Exactly repeat the lines starting at the one that holds "by 1866 pixels." and ending at the one that holds "m.build('seam', 'planter_w', bl)". Both end lines count; leave out everything else.

## begin Input

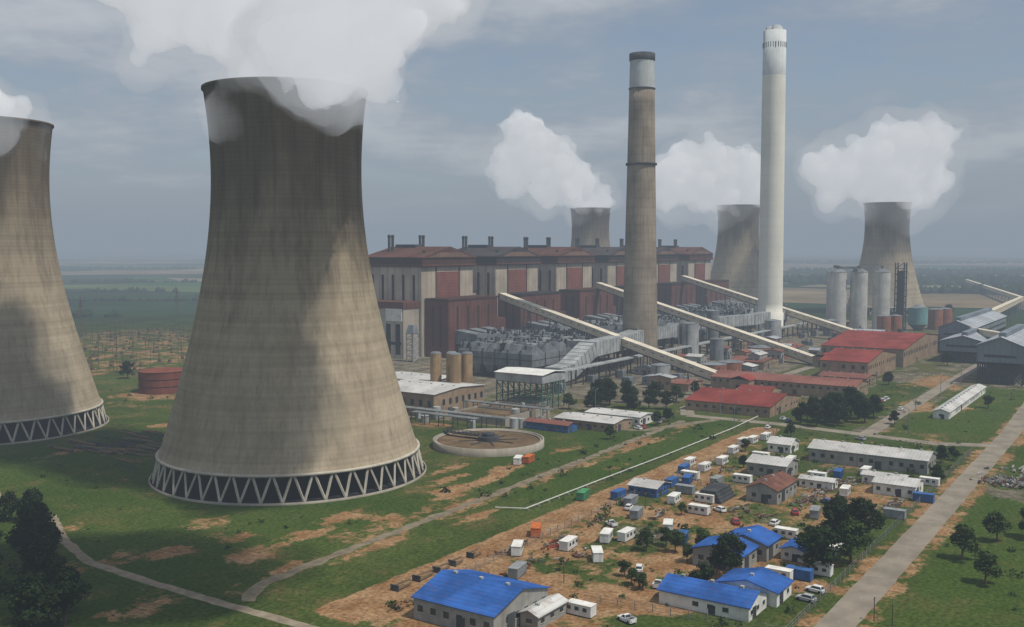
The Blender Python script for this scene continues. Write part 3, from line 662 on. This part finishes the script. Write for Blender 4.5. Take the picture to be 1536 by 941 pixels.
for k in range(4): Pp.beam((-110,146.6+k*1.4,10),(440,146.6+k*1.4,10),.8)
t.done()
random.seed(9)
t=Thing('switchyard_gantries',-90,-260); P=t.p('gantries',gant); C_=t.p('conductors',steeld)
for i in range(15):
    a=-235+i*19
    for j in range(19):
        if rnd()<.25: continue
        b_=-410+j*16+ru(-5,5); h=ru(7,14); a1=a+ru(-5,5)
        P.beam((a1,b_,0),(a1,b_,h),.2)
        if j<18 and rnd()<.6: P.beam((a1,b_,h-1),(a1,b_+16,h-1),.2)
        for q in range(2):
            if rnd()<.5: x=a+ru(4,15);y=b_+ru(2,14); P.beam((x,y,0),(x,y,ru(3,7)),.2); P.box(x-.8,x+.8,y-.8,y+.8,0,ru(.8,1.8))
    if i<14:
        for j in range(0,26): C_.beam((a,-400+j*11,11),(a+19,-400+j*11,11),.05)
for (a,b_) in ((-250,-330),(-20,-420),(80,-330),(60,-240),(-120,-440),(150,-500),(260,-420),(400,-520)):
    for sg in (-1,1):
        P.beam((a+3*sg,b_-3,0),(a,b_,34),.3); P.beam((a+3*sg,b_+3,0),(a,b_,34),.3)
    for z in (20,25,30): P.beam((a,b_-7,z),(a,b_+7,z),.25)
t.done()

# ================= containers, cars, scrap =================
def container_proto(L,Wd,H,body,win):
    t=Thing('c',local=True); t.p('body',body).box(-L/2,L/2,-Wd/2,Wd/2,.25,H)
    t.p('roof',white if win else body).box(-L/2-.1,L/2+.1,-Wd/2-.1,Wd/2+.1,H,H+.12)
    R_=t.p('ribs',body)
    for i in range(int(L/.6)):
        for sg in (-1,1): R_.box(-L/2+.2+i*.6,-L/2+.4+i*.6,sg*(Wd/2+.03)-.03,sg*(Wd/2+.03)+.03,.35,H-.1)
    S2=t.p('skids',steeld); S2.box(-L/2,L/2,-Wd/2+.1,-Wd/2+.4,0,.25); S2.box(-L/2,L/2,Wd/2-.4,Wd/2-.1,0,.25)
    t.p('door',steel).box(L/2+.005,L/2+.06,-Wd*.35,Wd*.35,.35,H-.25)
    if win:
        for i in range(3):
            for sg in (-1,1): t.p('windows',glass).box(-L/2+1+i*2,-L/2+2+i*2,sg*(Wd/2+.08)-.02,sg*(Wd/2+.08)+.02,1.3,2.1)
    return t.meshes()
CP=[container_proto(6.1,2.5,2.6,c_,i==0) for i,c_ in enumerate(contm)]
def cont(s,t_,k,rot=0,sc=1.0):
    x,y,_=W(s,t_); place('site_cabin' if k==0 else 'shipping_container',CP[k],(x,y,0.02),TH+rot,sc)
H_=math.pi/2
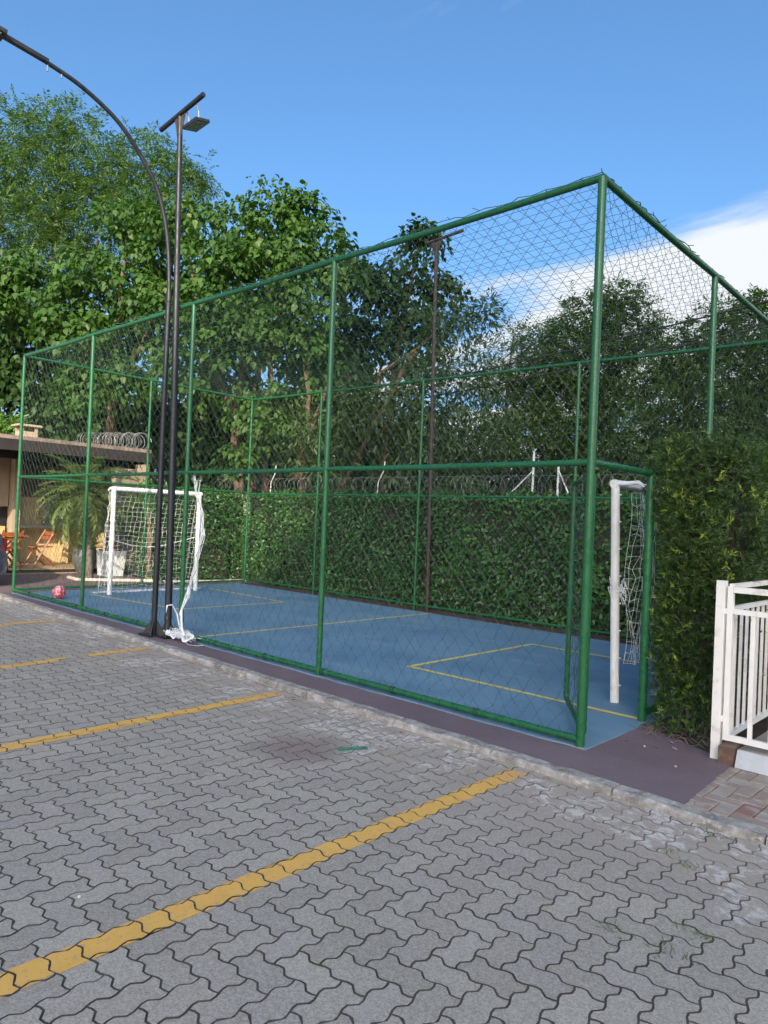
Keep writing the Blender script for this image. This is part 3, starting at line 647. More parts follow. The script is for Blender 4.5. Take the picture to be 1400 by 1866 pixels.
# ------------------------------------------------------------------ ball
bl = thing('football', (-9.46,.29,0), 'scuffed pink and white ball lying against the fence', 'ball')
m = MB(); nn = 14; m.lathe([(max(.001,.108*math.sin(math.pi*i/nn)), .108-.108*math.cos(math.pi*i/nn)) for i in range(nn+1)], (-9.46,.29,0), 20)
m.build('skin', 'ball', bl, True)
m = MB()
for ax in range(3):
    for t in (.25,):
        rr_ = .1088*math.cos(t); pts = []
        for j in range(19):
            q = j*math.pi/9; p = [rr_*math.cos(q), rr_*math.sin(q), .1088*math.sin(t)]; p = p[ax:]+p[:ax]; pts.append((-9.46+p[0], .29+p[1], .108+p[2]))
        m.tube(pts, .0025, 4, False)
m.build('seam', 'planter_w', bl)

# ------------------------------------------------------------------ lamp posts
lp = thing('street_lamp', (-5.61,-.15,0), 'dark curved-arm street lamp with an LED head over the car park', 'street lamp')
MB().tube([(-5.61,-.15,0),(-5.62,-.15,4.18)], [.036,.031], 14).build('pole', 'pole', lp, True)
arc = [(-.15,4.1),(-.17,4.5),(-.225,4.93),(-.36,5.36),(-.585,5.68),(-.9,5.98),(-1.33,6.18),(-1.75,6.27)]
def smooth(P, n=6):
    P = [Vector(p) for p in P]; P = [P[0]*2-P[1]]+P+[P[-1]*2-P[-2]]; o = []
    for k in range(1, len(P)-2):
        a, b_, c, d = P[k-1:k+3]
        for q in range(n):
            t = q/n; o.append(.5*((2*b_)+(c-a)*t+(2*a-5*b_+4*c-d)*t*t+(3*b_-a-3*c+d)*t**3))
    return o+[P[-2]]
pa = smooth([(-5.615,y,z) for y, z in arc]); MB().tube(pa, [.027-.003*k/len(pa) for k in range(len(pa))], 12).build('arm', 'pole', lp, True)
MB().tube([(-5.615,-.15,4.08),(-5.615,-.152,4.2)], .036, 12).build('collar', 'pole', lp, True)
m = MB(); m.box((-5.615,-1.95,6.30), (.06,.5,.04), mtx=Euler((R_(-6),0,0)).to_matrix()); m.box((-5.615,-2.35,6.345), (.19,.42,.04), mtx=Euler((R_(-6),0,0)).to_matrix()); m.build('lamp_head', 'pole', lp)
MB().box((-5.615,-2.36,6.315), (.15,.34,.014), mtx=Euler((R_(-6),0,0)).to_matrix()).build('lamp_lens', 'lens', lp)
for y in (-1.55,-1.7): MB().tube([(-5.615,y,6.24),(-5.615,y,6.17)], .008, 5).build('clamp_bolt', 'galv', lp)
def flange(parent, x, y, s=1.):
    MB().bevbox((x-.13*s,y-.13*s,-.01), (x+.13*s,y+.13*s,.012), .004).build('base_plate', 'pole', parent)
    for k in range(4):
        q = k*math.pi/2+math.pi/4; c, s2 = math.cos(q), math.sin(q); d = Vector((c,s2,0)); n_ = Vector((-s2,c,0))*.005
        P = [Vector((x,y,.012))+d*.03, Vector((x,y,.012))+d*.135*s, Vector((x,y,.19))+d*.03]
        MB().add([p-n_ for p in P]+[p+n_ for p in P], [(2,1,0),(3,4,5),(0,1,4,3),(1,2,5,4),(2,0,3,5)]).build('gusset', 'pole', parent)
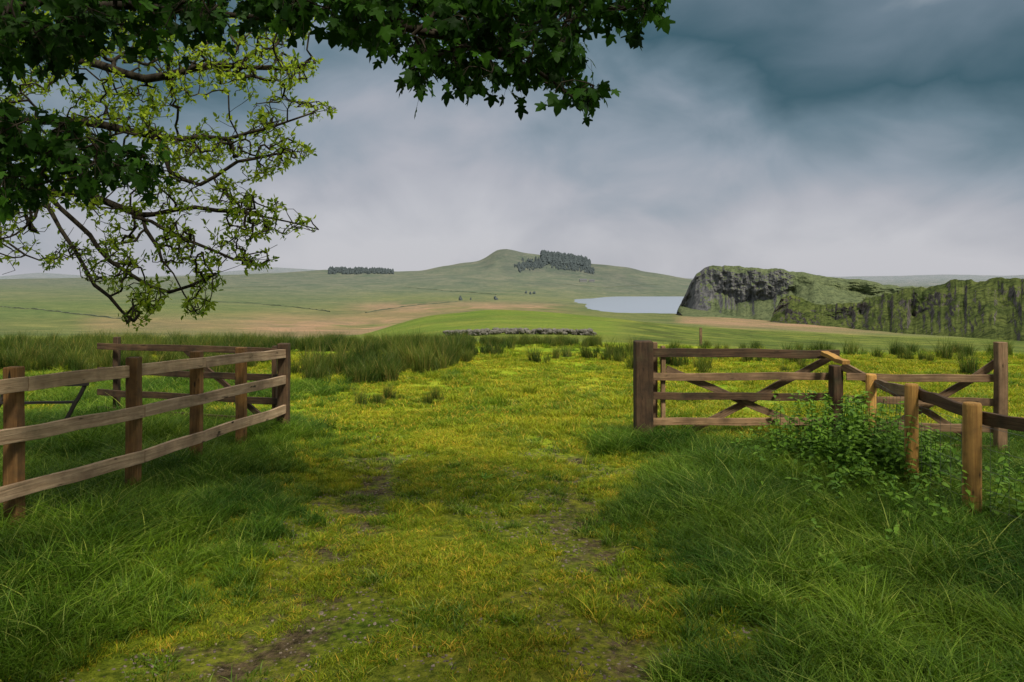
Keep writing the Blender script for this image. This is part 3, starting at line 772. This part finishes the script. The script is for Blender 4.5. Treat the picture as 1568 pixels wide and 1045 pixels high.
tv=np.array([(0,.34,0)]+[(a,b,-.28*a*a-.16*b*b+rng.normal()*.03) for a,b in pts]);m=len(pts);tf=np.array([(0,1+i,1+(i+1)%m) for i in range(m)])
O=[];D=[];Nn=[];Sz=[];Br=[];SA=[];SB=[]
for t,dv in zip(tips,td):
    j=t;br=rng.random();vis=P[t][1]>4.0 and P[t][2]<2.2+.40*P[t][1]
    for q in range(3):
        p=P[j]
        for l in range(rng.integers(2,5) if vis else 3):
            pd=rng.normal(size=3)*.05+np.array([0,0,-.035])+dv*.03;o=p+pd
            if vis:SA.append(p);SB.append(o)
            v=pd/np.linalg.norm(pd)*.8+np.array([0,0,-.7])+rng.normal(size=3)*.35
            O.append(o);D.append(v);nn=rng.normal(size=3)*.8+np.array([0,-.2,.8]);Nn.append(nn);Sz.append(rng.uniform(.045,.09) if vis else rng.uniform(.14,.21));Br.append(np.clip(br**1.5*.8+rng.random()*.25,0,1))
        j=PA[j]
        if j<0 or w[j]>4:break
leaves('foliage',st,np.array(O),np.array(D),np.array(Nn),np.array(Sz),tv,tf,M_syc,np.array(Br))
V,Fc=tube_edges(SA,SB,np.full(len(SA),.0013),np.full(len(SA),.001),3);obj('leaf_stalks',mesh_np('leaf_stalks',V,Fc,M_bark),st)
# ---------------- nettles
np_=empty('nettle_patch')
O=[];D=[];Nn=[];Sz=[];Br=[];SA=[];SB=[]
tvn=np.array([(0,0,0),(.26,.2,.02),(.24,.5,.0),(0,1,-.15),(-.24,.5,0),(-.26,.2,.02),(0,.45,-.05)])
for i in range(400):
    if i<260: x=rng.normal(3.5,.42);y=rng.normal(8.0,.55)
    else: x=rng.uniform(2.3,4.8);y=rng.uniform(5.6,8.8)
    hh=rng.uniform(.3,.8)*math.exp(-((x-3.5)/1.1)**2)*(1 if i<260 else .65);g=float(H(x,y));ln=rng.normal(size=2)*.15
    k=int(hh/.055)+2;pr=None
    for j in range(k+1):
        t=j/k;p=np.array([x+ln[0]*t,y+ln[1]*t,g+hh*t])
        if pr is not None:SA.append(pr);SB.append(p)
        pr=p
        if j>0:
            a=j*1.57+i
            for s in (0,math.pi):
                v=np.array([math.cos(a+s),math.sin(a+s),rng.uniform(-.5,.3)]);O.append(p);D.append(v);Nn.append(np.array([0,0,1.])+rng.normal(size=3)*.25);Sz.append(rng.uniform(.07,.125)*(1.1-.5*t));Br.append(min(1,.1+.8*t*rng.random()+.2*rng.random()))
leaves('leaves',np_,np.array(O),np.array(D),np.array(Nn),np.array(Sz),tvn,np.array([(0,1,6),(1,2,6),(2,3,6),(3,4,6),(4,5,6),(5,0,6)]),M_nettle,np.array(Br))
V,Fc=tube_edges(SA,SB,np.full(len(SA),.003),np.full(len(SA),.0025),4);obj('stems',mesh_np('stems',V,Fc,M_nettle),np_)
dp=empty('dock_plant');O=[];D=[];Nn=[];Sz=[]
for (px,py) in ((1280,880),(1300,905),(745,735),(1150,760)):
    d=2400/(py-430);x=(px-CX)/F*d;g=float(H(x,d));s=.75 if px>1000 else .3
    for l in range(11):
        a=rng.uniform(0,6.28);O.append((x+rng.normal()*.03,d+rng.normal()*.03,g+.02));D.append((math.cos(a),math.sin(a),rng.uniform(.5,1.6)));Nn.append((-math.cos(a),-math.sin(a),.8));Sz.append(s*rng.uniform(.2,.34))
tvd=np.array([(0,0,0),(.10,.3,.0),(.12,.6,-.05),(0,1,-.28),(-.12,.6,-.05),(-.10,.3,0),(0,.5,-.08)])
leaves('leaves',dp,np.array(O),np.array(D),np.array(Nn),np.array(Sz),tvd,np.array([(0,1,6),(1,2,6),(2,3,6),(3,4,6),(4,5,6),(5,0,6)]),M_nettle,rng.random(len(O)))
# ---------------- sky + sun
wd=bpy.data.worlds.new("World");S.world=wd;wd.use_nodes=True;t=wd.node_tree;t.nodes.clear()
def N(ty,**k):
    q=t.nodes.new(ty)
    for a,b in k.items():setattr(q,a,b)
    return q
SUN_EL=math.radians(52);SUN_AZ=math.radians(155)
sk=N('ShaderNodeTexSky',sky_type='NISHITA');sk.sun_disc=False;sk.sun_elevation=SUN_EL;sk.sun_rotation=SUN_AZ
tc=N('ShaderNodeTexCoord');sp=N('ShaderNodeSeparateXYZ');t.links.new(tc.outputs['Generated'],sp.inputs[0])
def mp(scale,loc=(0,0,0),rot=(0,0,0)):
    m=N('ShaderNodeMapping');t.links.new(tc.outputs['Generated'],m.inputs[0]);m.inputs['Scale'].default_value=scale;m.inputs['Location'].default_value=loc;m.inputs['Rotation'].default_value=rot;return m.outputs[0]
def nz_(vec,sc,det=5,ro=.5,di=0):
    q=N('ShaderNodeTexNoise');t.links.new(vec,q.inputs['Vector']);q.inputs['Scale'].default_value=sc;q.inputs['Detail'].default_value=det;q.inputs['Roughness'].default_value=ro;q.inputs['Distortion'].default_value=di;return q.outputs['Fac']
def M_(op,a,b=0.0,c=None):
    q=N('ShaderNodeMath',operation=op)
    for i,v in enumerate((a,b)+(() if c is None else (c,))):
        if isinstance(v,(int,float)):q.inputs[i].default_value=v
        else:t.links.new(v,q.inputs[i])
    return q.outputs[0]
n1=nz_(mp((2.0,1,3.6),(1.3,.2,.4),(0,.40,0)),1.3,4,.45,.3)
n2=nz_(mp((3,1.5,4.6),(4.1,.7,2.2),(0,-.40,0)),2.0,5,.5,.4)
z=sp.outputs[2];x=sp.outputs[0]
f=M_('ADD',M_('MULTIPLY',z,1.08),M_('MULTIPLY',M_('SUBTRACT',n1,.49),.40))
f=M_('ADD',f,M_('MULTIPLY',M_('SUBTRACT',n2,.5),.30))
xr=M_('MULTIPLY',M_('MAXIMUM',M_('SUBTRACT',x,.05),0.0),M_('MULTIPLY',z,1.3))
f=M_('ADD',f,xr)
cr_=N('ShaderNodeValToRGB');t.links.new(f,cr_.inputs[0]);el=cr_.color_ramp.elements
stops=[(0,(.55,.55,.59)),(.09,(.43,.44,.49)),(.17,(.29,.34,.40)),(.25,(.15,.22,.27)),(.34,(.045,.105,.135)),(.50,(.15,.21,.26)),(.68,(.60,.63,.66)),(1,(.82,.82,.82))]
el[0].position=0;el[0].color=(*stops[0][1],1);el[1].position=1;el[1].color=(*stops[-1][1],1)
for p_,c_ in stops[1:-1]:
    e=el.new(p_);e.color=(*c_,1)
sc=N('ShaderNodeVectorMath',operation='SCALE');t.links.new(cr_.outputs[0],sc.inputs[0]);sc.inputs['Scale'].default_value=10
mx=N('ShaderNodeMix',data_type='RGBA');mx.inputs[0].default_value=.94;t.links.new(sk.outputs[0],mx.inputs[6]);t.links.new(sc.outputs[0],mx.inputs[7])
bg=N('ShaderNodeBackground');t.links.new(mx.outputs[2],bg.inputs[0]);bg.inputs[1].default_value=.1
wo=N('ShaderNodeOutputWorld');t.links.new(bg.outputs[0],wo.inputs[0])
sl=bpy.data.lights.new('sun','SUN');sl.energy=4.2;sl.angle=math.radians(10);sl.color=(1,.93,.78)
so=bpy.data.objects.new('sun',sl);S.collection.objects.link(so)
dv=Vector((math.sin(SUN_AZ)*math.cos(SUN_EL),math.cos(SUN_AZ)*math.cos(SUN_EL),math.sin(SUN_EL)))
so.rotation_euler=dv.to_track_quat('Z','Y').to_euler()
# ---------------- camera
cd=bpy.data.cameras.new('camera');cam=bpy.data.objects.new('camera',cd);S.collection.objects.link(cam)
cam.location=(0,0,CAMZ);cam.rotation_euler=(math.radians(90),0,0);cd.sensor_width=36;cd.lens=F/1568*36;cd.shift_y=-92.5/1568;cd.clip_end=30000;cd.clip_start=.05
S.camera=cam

## end Input

*Complete answer*.
Keep writing the Blender script for this image. This is part 3, starting at line 647. More parts follow. The script is for Blender 4.5. Take the picture to be 1400 by 1866 pixels.
# ------------------------------------------------------------------ ball
bl = thing('football', (-9.46,.29,0), 'scuffed pink and white ball lying against the fence', 'ball')
m = MB(); nn = 14; m.lathe([(max(.001,.108*math.sin(math.pi*i/nn)), .108-.108*math.cos(math.pi*i/nn)) for i in range(nn+1)], (-9.46,.29,0), 20)
m.build('skin', 'ball', bl, True)
m = MB()
for ax in range(3):
    for t in (.25,):
        rr_ = .1088*math.cos(t); pts = []
        for j in range(19):
            q = j*math.pi/9; p = [rr_*math.cos(q), rr_*math.sin(q), .1088*math.sin(t)]; p = p[ax:]+p[:ax]; pts.append((-9.46+p[0], .29+p[1], .108+p[2]))
        m.tube(pts, .0025, 4, False)
m.build('seam', 'planter_w', bl)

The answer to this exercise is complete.